The first thing to consider is that the audience of course influences the format of your presentation. The formalities and amount of details you need to incorporate into your presentation or report differs greatly whether you’re addressing external clients or internal project teams (maybe even your own team). You also should keep in mind how quickly the results are needed.
Usually a written report is the standard way of distributing research results. However reports can be restrictive when working with rich, emotional material and it is assumed that most of the times reports aren’t read by their recipients. To remedy this you should consider alternative, more visual ways to communicate your results and what they mean. Also if you have a hard time getting your stakeholders to hear what you are telling them about the value of the insights you gained, try adding elements of storytelling. Stories help people grasp concepts intellectually as well as emotionally. Also if you manage to make people feel something about your data they are more likely to remember it.
Alternative Ways to Communicate User/UX Research Results
As we mentioned above: long, detailed reports are a terrible way of communicating insights you want to be remembered. While interviews, observations, diary studies etc. are often very detailed, you don’t need to report everything with that same degree of detail. When communicating your results it’s usually enough to focus on the 5-10 most important findings. If possible, try to communicate your results in person. Possible ways to distribute results and insights include:- Presentation: when doing presentations, try to combine multiple modes of communication. Present the results directly to teams and/or stakeholders while at the same time providing them with corresponding documents to help them retain information. Since people also usually don’t have a very good memory or attention span, use quotes, pictures, videos… to bring your presentation to life. Try to keep your presentation short (around 20 minutes) and focus on the most important facts. Also consider that you might need two different sets of presentation slides in case you want to provide stakeholders that didn’t get to listen to your presentation with slides that are understandable without your explanations.
- Personas: use individual, fictional but fact-based user profiles to help your team and stakeholders build a shared understanding for your users and their problems.
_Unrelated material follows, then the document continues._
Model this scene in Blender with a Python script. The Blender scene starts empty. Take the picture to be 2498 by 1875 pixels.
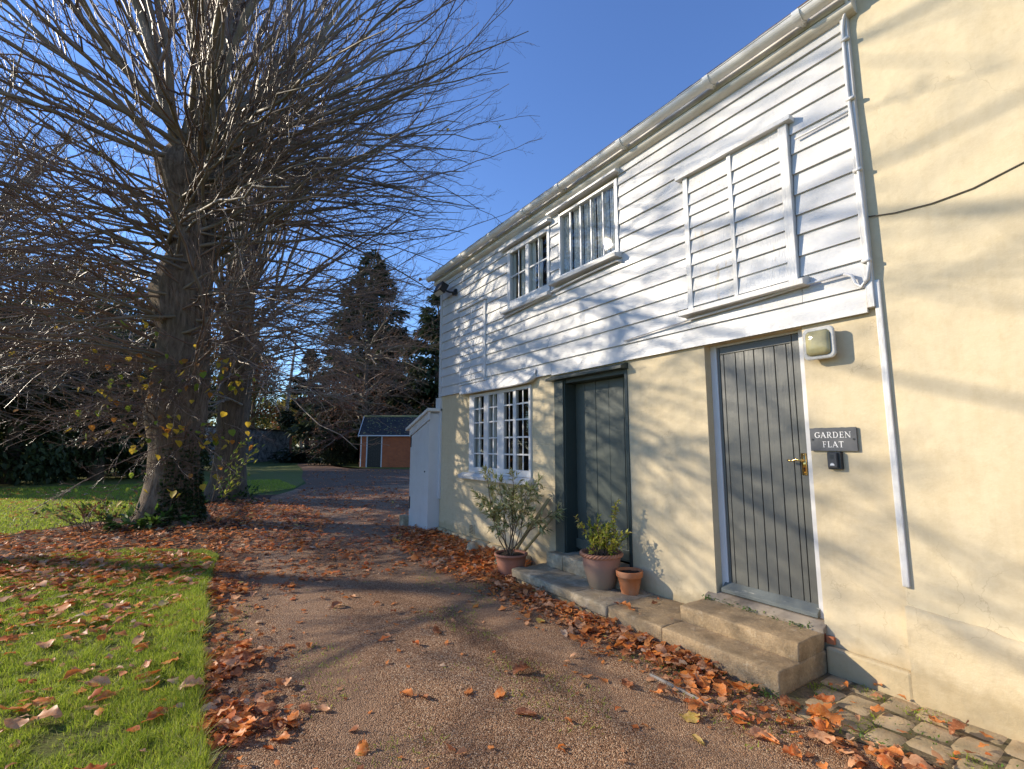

Personas help people relate your findings and insights back to the users and understand how to solve their problems.
- User journey maps: user journey maps tell the story of your users’ experience from their perspective—from beginning to end. That way they illustrate what the user is doing, thinking, feeling and experiencing at any given point and make them more relatable to your team.
- Bring stories to life by using sketches, comics, rich pictures or visual storyboards. Communicating information in a more visual way also helps people understand complex problems in an interesting and engaging way.
- Photographs: pictures of your research process, setup or tools you used are useful for introducing outsiders to your research methods. However you don’t need to bore colleagues, who exactly know how the process works, with photographs of the setup of your testing sessions.
- Quotations: you can use audio or video files of your participants’ remarks for backing up controversial findings. If you do this, make sure you have the participants’ consent and you use quotes that are representative of what the majority of your participants said.
- Screenshots, illustrations, diagrams and charts are useful to clarify your recommendations using examples (especially if your audience is very data driven). Screenshots can be especially useful when you want to demonstrate that a certain process involves to many steps.
- “Research Gallery”: if you’re allowed to, you can try this more creative way of sharing your results. Print out journey maps, personas, screenshots, illustrations… and put them up somewhere people will see them. Ideally on a wall in the corridor, kitchen or similar common areas.
- Quick findings: use a picture of your design and make annotations to point out problem areas and recommended changes. Usually it’s easier to understand your thought process when the appropriate context is given compared to a plain text report.
- No deliverable: when you’re dealing with small a project, involving only one small team, you can consider not producing a deliverable at all. Instead discuss your findings directly with the team and spend the time you would have used to produce a deliverable to actually change and improve the product in question. However you need to keep in mind that your undocumented findings will be lost sometime in the future.
Some last things to consider
No matter which way to present your results you chose: it’s always clever to clearly prioritize you findings (e.g. critical, high priority, medium priority, low priority). This helps your audience focus on what is most important and thus figure out what should be done first second… It also helps estimate the severity of the problems you present. Provide your audience with design recommendations. They can serve as a starting point for designers, offer guidance for improving the interaction and suggest next steps as well as work to be done.Illustrate consequences of not solving the problems you encountered (money, customers and time lost etc.) and benefits of making improvements. Be as concrete as possible. If possible use numbers from your analytics or from other, similar bodies of research. make sure to not only report metrics but also include qualitative results. The provide the additional answers to the question why something happened.
If you have to or want to publish a report as part of your research process, try to also deliver a one-sheeter that sums everything up and can be read quickly. In case you can’t communicate the results personally but have to send them as an email, make sure to explain why you ran the study, what your results were and how you did it directly in the email’s body.